A Society Unfit for the Death Penalty
I’ve read the stories. The horrific tales of helpless, innocent people — many of them women and children — tortured and killed by sociopaths in manners inconceivable to any decent human mind. As a society, we often attempt to understand these killers’ psychology, their impetus for mortal violence, but more often than not, we are left in a quandary submitting to the notion that such brutality is beyond the grasp of our moral understandings. What is not beyond our collective reasoning is the acknowledgment that these killers deserve the same fate as their victims — a sentence to death. It is not my opinion that this reflexive desire for definitive retribution demonstrates any moral shortcomings. People who commit crimes deserve a befitting punishment for their crimes and we, as a community of people, are responsible for delivering these punishments in the interest of protecting a moral harmony that upholds our communities. What is more, most of us understand that punishments cannot be delivered indiscreetly and that there needs to be a proportionality to our method — a killer of innocent children is more aptly punished by death than three months in jail. The dilemma we face in our country is not our innate idea of proportional punishment; it is the fact that our historically flawed and immensely complicated society, including our judicial system, makes it impossible to deliver death to those who deserve it in a consistently just manner.
Though it might be a matter of regional zeitgeists, how can we justify the disturbingly lopsided reality that roughly two percent of the counties in America are accountable for the majority of all executions? Can we justify it by pointing to the dictum that punishing brutal crimes like murder with death acts as the most effective and formidable deterrence? And therefore, should we naturally expect these regions with a high propensity to execute to also have the lowest rates of murders? The reality is quite the opposite. Since 1976, the South overwhelmingly leads the rest of the country in number of executions with 1147 (Texas and Oklahoma alone responsible for 639).[1] The murder rate (per 100,000 persons) in the South was 5.3 in 2013, the highest in the entire country.1 In contrast, the Northeast had the lowest number of executions in the country with 4, yet had the lowest murder rate with 3.5.1 So, as a matter of ultimate deterrence, the statistics fail to support what seems apparently intuitive.

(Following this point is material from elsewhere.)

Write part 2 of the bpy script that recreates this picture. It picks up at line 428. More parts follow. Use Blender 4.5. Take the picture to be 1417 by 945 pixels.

The question that might remain in some people’s minds is, “What if we were able to prove a murderer’s guilt beyond the most reasonable doubts?” What if we fine-tune the standards of our criminal justice system and the way we prosecute? Will we, then, be able to bring the death penalty with indisputable confidence to murderers? Once again, this aspiration is not consistent with reality. Since 1973, 150 people on death row have been exonerated with evidence of their innocence.1 This is not a small number and to think that it is would be devaluing innocent life. And this 150 merely represents the cases that were actually given the chance to be re-evaluated and have light shone on the missteps of sloppy defending and corrupt prosecuting. Bryan Stevenson of the Equal Justice Initiative portrayed several such cases through tense and heart wrenching accounts in his book, “Just Mercy.” Stevenson’s imperative work highlights the pathology in the criminal justice system, namely but not exclusive to the South, where trials play out like a lock and key situation — hastily convict a man to pacify the public (often with racial motives), secure the lock and throw away the key. It’s truly a buried alive type of scenario. Race and lower socioeconomic status are egregiously intertwined with the death penalty; to suggest otherwise is blatant ignorance of the facts. Multiple studies show that race of the accused and the victim play a prominent role in determination of the death penalty. In a study reviewing influence of race and the death penalty, 96% of the states revealed a pattern.1
The suggestion that the death penalty is unviable in this country is not an admission that our society is incapable of weighing and acknowledging crimes that ought to be punished by death. It is our proven history of judicial fallibility and deliberate unfairness with administering these punishments that render the death penalty not only unviable but also cruel and unusual.